◆ WORK TO COMPLETE
Copy exactly the lines from the start of the data below through the one that carries "rnd = random.Random(7)", and only those.

Scene script records
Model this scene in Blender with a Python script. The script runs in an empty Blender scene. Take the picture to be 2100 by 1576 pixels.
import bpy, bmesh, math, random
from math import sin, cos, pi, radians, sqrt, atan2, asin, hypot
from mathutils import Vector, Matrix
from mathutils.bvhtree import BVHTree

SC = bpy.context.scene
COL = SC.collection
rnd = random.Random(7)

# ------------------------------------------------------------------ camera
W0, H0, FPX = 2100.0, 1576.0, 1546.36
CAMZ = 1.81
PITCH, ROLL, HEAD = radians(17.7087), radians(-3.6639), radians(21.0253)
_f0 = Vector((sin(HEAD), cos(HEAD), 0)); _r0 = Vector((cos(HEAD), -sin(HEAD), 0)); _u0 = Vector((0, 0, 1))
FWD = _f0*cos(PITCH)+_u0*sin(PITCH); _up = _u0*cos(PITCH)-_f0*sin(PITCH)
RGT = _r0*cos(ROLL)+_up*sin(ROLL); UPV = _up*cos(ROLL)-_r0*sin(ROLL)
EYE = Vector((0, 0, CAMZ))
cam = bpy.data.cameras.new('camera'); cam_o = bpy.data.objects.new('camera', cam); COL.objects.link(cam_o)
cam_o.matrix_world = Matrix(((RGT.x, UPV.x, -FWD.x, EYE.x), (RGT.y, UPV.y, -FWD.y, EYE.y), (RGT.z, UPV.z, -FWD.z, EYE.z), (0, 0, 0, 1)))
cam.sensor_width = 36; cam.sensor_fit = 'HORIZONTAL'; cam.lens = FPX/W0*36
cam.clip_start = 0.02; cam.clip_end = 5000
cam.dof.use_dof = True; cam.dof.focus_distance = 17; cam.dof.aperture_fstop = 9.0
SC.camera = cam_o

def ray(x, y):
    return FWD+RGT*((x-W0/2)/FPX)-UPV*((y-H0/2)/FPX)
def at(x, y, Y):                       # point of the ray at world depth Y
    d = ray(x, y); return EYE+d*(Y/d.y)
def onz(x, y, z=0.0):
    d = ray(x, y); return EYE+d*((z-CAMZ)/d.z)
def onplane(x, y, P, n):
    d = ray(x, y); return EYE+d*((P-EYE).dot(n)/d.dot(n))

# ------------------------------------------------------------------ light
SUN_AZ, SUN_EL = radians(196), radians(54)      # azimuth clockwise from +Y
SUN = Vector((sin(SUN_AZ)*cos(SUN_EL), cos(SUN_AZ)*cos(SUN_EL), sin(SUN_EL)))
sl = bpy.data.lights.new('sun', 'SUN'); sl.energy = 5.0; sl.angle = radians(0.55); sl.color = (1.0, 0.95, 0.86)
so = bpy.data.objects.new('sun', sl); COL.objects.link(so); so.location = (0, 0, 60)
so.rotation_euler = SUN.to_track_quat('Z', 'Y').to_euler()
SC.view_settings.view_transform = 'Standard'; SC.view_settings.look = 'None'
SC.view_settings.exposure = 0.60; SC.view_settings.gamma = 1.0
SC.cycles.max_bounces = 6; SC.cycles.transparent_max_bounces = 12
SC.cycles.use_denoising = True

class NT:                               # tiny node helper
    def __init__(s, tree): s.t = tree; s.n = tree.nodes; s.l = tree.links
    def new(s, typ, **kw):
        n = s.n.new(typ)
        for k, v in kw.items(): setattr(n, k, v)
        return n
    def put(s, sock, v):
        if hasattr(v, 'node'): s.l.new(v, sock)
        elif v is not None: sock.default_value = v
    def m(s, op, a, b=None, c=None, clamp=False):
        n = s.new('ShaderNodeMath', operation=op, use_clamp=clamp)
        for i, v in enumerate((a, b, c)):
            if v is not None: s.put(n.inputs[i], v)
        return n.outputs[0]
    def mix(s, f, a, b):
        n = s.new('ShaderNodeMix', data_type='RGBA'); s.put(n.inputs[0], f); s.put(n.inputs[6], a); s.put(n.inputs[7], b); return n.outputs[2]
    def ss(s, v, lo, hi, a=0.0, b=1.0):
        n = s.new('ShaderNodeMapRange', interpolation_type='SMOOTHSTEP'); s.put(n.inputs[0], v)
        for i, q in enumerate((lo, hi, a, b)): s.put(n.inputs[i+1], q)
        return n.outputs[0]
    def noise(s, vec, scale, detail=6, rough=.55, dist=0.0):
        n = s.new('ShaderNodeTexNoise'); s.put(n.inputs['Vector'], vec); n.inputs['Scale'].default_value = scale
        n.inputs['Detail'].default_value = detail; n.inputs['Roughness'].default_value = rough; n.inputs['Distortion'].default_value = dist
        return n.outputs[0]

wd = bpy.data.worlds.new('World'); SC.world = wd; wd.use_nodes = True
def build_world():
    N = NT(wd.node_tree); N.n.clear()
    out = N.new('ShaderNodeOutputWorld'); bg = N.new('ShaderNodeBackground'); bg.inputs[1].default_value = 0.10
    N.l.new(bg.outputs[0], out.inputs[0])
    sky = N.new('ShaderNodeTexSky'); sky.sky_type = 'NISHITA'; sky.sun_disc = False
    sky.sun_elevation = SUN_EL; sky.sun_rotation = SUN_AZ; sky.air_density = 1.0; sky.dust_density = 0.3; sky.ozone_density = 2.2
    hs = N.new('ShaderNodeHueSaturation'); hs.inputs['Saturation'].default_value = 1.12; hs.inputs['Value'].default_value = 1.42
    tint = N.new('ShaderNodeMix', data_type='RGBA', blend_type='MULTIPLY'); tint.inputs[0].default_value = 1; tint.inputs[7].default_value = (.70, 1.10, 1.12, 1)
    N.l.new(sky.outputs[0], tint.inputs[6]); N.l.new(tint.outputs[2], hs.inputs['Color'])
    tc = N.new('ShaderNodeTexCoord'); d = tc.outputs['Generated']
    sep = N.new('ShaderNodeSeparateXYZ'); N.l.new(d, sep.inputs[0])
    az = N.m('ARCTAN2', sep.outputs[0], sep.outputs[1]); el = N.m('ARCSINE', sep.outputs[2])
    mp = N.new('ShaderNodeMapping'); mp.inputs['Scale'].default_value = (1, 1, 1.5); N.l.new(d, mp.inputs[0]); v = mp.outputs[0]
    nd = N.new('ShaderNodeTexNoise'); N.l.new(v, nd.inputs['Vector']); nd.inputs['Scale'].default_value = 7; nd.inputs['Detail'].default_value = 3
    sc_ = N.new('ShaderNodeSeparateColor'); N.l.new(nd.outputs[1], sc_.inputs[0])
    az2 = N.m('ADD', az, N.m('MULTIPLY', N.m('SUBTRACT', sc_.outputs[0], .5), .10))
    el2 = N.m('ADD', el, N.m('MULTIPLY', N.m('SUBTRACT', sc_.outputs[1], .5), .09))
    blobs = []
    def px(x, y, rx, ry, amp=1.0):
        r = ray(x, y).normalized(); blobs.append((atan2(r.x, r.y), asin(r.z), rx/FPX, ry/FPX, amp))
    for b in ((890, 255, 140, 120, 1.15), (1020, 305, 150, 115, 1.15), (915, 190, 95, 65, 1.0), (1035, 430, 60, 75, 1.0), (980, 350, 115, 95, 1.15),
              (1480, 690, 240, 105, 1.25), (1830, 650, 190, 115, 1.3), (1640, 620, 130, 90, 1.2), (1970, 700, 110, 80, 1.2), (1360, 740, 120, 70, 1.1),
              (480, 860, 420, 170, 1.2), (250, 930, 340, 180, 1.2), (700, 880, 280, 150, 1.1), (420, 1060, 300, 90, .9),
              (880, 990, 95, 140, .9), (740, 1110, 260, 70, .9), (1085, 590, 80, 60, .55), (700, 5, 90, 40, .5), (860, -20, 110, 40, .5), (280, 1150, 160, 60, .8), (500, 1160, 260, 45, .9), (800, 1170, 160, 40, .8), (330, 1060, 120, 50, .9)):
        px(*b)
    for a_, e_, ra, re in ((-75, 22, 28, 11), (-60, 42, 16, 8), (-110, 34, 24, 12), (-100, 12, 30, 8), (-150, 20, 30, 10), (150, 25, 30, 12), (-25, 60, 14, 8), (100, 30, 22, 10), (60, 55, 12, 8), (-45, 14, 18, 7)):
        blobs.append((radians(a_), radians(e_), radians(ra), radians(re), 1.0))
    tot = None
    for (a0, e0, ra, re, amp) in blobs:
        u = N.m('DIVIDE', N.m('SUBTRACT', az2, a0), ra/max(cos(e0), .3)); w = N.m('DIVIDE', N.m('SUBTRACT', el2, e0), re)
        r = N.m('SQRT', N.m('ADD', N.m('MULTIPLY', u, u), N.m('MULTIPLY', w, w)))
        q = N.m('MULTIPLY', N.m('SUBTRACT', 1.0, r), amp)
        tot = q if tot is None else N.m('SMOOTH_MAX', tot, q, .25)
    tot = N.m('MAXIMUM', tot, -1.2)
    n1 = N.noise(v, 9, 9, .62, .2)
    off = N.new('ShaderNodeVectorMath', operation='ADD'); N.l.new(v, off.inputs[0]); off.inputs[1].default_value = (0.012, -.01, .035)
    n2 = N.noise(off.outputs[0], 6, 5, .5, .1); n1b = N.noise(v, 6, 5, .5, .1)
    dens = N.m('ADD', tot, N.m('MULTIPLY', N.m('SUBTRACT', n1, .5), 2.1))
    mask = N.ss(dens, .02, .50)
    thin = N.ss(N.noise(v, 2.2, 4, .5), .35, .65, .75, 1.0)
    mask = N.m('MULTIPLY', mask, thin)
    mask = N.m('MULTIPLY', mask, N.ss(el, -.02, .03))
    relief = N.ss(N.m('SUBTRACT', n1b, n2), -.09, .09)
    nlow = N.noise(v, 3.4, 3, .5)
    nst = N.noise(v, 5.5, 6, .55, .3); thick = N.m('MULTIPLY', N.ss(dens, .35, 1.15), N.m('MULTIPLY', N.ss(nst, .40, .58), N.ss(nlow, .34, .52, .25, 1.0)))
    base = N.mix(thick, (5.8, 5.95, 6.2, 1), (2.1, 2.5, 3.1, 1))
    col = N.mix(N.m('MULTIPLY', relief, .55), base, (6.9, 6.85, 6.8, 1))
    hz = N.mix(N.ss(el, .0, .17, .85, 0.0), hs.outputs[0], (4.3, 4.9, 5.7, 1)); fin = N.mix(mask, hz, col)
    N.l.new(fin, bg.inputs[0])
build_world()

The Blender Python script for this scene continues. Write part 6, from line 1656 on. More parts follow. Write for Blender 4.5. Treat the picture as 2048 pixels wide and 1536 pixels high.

◆ RESULT
Model this scene in Blender with a Python script. The script runs in an empty Blender scene. Take the picture to be 2100 by 1576 pixels.
import bpy, bmesh, math, random
from math import sin, cos, pi, radians, sqrt, atan2, asin, hypot
from mathutils import Vector, Matrix
from mathutils.bvhtree import BVHTree

SC = bpy.context.scene
COL = SC.collection
rnd = random.Random(7)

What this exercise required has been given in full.